Rethinking gender justice in times of globalization
It is important to rethink gender justice in times of globalization and to overcome the tensions in gender justice between equality and diversity. All social and cultural groups must be included in negotiations about social justice. One solution to overcoming the tensions is to extend the emphasis on gender inequality to multiple inequalities. Intersectionality has become an influential theoretical approach that has contributed to conceptualizing the intersections of gender with other differences and inequalities such as ethnicity/race, sexuality and religion. Nira Yuval-Davis has conceptualized intersectionality from a trans-national perspective in her analysis of gender and nationality, citizenship and ‘politics of belonging’ (2006) focusing on the intersections of gender, ethnicity and nationality. This approach points to a multilayered framework of citizenship, which is democratic, feminist and able to link the national and trans-national levels in what she defines as ‘a politics of belonging’. This vision needs to be explored further through practical research, for example by looking at migration from Asia to the Nordic countries, focusing on how gender intersects with ethno-national and cultural belongings for women of Asian backgrounds living in different Nordic localities.
References:
Beck, Ulrick (2002).”The cosmopolitan society and its enemies”, Theory, Culture and Society
Eisenberg, Avigail & Jeff Spinner Halev eds. (2005). Minorities within minorities. Equality, Rights and Diversity,Cambridge: Cambridge University Press.
Kymlicka, Will (1995). Multicultural Citizenship, Oxford: Oxford University Press.
Kymlicka, Will (1999). “Liberal complacencies”, pp. 31-34 in Okin, Susan Moller with Respondents (1999). Is Multiculturalism Bad for Women? Princeton: Princeton University Press.

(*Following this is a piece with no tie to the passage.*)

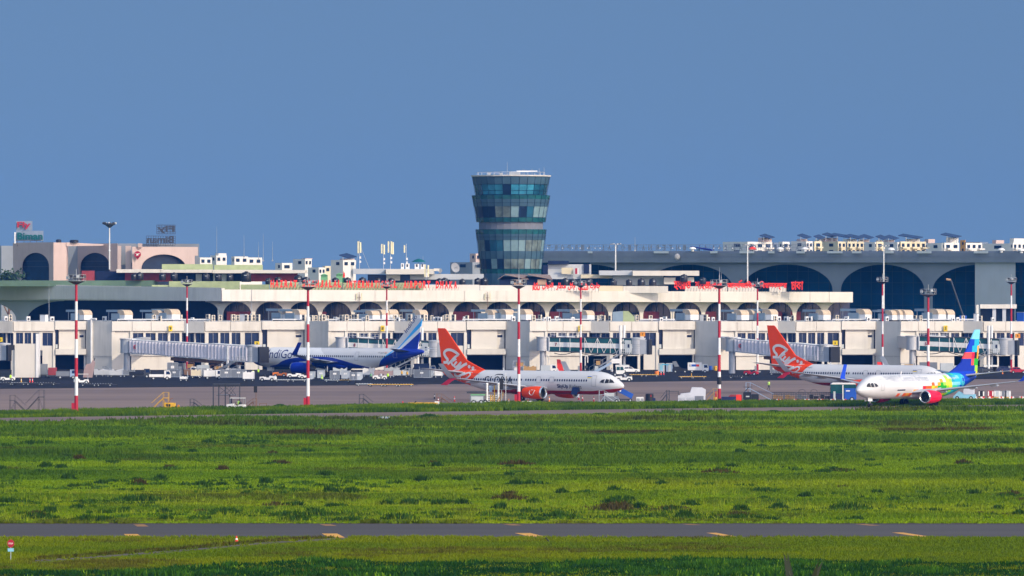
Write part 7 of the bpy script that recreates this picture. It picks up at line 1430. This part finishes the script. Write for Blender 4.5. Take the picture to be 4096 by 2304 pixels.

Okin, Susan Moller with Respondents, ed. By Joshua Cohen, Matthew Howard and Martha Nussbaum (1999), Is Multiculturalism Bad for Women? Princeton: Princeton University Press.
Okin, Susan Moller (2005).”Multiculturalism and feminism: no simple question, no simple answers” in Eisenberg, Avigail & Jeff Spinner Halev (2005). Minorities within minorities. Equality, Rights and Diversity,Cambridge: Cambridge University Press, pp 67-89.
Sassen, Saskia (2001). “The global city: Strategic site/new frontier”.
Squires, Judith (2007). The New Politics of Gender Equality, Palgrave/Macmillan.
Yuval-Davis, Nira (2006). “Intersectionality and Feminist Politics” in European Journal of Women’s Studies, vol 13, 3; 193-209.